Repeat every line of the material, character for character.

┌─ Collected data

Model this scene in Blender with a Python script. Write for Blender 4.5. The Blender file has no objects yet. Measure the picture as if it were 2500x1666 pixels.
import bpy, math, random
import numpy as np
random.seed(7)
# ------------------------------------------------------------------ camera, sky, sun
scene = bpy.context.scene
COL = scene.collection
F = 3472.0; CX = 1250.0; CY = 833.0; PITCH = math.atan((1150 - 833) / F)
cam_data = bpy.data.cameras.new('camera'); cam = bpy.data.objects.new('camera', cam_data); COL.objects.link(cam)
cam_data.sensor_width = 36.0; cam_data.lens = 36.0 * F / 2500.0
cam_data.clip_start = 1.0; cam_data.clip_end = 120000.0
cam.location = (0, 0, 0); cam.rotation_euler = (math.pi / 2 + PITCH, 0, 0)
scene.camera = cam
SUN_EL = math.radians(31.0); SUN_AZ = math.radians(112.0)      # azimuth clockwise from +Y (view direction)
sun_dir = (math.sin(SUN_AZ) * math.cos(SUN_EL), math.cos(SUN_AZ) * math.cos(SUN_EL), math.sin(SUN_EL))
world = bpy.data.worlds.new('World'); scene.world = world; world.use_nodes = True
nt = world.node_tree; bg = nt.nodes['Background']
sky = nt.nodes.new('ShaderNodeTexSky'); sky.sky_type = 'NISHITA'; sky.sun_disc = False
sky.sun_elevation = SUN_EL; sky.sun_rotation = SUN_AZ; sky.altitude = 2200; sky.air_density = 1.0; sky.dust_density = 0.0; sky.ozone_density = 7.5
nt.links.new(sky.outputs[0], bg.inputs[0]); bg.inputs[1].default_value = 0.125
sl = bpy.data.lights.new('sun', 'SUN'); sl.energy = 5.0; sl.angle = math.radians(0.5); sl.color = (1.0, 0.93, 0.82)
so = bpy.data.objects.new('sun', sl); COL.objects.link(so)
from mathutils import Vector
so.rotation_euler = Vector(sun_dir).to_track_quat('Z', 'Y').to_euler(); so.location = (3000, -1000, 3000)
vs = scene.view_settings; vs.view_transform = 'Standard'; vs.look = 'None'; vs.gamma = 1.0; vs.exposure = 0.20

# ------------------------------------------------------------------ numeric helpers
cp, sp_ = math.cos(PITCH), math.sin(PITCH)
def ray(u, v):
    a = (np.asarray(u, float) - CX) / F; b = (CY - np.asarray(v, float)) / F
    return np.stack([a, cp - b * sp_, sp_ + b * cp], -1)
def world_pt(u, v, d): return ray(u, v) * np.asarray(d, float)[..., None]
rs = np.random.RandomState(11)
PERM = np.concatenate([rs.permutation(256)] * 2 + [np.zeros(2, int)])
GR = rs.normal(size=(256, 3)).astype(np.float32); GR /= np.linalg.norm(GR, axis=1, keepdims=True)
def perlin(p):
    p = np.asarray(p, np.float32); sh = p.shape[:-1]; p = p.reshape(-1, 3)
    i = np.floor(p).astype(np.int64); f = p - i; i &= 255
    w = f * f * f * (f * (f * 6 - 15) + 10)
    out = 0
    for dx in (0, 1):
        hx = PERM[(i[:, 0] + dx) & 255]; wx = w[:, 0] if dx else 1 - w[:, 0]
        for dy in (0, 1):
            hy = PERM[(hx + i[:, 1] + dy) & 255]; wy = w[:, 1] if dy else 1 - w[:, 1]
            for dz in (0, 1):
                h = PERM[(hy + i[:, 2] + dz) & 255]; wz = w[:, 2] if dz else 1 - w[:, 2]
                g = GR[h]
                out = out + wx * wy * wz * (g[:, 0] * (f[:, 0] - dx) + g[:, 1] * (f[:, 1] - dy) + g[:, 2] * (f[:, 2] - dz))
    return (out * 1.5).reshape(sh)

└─

▶ Exercise result
Model this scene in Blender with a Python script. Write for Blender 4.5. The Blender file has no objects yet. Measure the picture as if it were 2500x1666 pixels.
import bpy, math, random
import numpy as np
random.seed(7)
# ------------------------------------------------------------------ camera, sky, sun
scene = bpy.context.scene
COL = scene.collection
F = 3472.0; CX = 1250.0; CY = 833.0; PITCH = math.atan((1150 - 833) / F)
cam_data = bpy.data.cameras.new('camera'); cam = bpy.data.objects.new('camera', cam_data); COL.objects.link(cam)
cam_data.sensor_width = 36.0; cam_data.lens = 36.0 * F / 2500.0
cam_data.clip_start = 1.0; cam_data.clip_end = 120000.0
cam.location = (0, 0, 0); cam.rotation_euler = (math.pi / 2 + PITCH, 0, 0)
scene.camera = cam
SUN_EL = math.radians(31.0); SUN_AZ = math.radians(112.0)      # azimuth clockwise from +Y (view direction)
sun_dir = (math.sin(SUN_AZ) * math.cos(SUN_EL), math.cos(SUN_AZ) * math.cos(SUN_EL), math.sin(SUN_EL))
world = bpy.data.worlds.new('World'); scene.world = world; world.use_nodes = True
nt = world.node_tree; bg = nt.nodes['Background']
sky = nt.nodes.new('ShaderNodeTexSky'); sky.sky_type = 'NISHITA'; sky.sun_disc = False
sky.sun_elevation = SUN_EL; sky.sun_rotation = SUN_AZ; sky.altitude = 2200; sky.air_density = 1.0; sky.dust_density = 0.0; sky.ozone_density = 7.5
nt.links.new(sky.outputs[0], bg.inputs[0]); bg.inputs[1].default_value = 0.125
sl = bpy.data.lights.new('sun', 'SUN'); sl.energy = 5.0; sl.angle = math.radians(0.5); sl.color = (1.0, 0.93, 0.82)
so = bpy.data.objects.new('sun', sl); COL.objects.link(so)
from mathutils import Vector
so.rotation_euler = Vector(sun_dir).to_track_quat('Z', 'Y').to_euler(); so.location = (3000, -1000, 3000)
vs = scene.view_settings; vs.view_transform = 'Standard'; vs.look = 'None'; vs.gamma = 1.0; vs.exposure = 0.20

# ------------------------------------------------------------------ numeric helpers
cp, sp_ = math.cos(PITCH), math.sin(PITCH)
def ray(u, v):
    a = (np.asarray(u, float) - CX) / F; b = (CY - np.asarray(v, float)) / F
    return np.stack([a, cp - b * sp_, sp_ + b * cp], -1)
def world_pt(u, v, d): return ray(u, v) * np.asarray(d, float)[..., None]
rs = np.random.RandomState(11)
PERM = np.concatenate([rs.permutation(256)] * 2 + [np.zeros(2, int)])
GR = rs.normal(size=(256, 3)).astype(np.float32); GR /= np.linalg.norm(GR, axis=1, keepdims=True)
def perlin(p):
    p = np.asarray(p, np.float32); sh = p.shape[:-1]; p = p.reshape(-1, 3)
    i = np.floor(p).astype(np.int64); f = p - i; i &= 255
    w = f * f * f * (f * (f * 6 - 15) + 10)
    out = 0
    for dx in (0, 1):
        hx = PERM[(i[:, 0] + dx) & 255]; wx = w[:, 0] if dx else 1 - w[:, 0]
        for dy in (0, 1):
            hy = PERM[(hx + i[:, 1] + dy) & 255]; wy = w[:, 1] if dy else 1 - w[:, 1]
            for dz in (0, 1):
                h = PERM[(hy + i[:, 2] + dz) & 255]; wz = w[:, 2] if dz else 1 - w[:, 2]
                g = GR[h]
                out = out + wx * wy * wz * (g[:, 0] * (f[:, 0] - dx) + g[:, 1] * (f[:, 1] - dy) + g[:, 2] * (f[:, 2] - dz))
    return (out * 1.5).reshape(sh)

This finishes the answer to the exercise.